Sample topic areas (or submit your own!):

  • Uncovering and dismantling historic paradigms in academic communication standards
  • Translating writing consultation models for other communication modes
  • Dispelling myths that STEM and design fields are less communication-focused
  • Accessing multiple pathways to learning via different consultation and tutoring approaches
  • Interrogating the relationship, politics and/or priorities of higher-order and lower-order concerns
  • Fostering self-driven communication styles that leverage effective rhetorical strategies
  • Tutoring disciplinary communication conventions so clients understand conventions rather than merely follow them
  • Training and supporting tutors who consult for multiple disciplines
  • Building collaborative relationships between teachers and consultants
  • Amplifying the role of communication within and across disciplines
  • Designing and administering communication centers that foster collaboration across classification and discipline

 

Proposal Submission Guidelines

Please submit the following

  • A Title for your presentation, poster, roundtable, workshop or SIG
  • A Proposal (up to 500 words) explaining in detail your topic, your intended takeaways, and key features of your session that will help us understand what you intend to deliver. For workshops, roundtables and SIGs also include your plan for audience engagement and activity. For panels, only the panel coordinator needs to submit a proposal, but be sure to include co-presenter information.
  • An Abstract (up to 75 words) that we can include in the conference program to make clear to attendees what will occur and what they can take away from the experience.

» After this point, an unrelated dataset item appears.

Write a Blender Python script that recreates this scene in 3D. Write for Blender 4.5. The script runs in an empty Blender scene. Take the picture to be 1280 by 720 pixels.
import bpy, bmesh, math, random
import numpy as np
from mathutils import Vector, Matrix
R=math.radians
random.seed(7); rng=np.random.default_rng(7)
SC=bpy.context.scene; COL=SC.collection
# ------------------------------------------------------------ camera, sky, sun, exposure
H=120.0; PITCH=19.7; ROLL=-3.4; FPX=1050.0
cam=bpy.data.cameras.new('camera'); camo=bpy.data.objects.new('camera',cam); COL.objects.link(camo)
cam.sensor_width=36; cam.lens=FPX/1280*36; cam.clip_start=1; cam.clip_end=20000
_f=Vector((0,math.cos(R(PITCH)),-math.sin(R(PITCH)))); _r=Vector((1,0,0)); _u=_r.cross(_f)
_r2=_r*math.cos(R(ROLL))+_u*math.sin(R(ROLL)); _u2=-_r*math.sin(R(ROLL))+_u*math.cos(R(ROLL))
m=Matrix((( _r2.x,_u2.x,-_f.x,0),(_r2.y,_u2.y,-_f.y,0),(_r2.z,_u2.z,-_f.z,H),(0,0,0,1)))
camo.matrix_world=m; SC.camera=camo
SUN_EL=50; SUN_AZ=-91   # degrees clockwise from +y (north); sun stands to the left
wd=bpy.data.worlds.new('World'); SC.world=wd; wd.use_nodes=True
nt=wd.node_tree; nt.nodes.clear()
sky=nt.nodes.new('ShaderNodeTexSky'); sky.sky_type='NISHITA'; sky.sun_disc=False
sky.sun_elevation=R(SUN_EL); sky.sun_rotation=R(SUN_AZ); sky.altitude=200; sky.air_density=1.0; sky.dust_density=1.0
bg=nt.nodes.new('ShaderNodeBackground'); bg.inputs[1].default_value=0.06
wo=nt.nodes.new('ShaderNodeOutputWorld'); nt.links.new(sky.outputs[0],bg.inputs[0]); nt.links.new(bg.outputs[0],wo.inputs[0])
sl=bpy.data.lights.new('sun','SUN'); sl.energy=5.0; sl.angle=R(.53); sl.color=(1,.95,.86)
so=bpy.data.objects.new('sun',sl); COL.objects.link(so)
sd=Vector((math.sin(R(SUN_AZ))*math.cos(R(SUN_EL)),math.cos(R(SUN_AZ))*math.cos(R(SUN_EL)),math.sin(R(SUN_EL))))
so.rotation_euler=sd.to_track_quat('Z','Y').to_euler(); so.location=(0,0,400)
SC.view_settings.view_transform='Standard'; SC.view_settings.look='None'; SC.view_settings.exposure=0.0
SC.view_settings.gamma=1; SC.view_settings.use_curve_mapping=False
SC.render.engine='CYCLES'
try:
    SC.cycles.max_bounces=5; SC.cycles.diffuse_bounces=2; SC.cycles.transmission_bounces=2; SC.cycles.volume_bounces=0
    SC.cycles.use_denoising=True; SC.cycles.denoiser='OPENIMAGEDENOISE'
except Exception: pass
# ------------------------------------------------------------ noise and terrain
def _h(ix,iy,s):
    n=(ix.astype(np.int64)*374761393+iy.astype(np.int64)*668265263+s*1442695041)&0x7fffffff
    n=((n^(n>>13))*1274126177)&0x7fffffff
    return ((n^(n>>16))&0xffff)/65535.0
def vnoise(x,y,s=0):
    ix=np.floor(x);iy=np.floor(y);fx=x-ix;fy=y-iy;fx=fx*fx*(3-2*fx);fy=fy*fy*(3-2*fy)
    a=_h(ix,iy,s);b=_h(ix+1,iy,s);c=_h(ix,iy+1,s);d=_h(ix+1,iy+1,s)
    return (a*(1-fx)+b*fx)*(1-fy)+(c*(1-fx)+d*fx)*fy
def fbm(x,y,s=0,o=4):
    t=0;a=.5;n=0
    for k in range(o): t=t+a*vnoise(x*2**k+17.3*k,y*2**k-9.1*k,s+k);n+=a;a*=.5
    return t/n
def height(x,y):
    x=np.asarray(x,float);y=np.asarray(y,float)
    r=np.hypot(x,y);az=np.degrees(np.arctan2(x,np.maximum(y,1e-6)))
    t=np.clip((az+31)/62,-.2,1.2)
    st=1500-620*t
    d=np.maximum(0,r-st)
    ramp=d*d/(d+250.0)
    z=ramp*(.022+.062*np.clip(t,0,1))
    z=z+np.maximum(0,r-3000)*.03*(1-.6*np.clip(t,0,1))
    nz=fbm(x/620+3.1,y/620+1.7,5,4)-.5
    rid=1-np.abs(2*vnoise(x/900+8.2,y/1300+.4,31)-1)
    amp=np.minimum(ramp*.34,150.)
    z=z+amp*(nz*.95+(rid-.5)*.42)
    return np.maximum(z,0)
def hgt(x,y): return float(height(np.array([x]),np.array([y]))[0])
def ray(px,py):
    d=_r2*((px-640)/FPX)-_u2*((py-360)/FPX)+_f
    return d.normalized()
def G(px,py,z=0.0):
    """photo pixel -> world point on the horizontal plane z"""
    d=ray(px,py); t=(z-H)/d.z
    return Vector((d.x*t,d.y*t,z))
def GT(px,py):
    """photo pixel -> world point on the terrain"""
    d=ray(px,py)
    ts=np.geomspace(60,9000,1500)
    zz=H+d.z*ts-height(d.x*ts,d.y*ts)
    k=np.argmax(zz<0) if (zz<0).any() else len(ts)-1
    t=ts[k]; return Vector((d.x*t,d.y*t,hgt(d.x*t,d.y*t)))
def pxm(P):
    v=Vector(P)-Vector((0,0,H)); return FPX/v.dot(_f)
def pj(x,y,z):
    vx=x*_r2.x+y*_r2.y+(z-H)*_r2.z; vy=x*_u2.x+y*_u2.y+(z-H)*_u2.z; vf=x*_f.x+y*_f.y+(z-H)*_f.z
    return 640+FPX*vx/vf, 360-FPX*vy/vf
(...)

Please indicate your session type as part of your proposal

  • Individual Presentation: 15-minute presentation. Individuals will be formed into a panel of 3 to 4 presentations.
  • Panel Presentation: 3 to 4 presentations of 15-minutes each on a specific theme, work-in progress or question. Panels should plan to reserve a minimum of 15 minutes for questions at the end of the session. 
  • Poster Presentation: SCWCA’s poster session is an opportunity for you to present your work in a setting that simultaneously allows for visual representation and conversation. Submissions for individual or group poster sessions are welcome.
  • Roundtable Discussion: 15 minutes of introductory framing by the leaders on a specific theme or question, followed by a facilitated discussion among attendees.
  • Workshop Session: 75-minute interactive sessions that teach and engage participants through discussion, collaborative work, group activities, and/or other methods of involvement toward a concrete outcome they can come away with and apply in their own fields of influence.
  • Special Interest Group (SIG): Offered during 60- to 75-minute meeting times and scheduled throughout the day. SIGs are typically informal conversations with colleagues and peers who have similar interests, institutional settings, or roles. We also encourage SIGs to address conversations started in the previous conference. Proposals should include a brief description of the special interest, overview of how participants will be involved, and ideal outcomes from the SIG.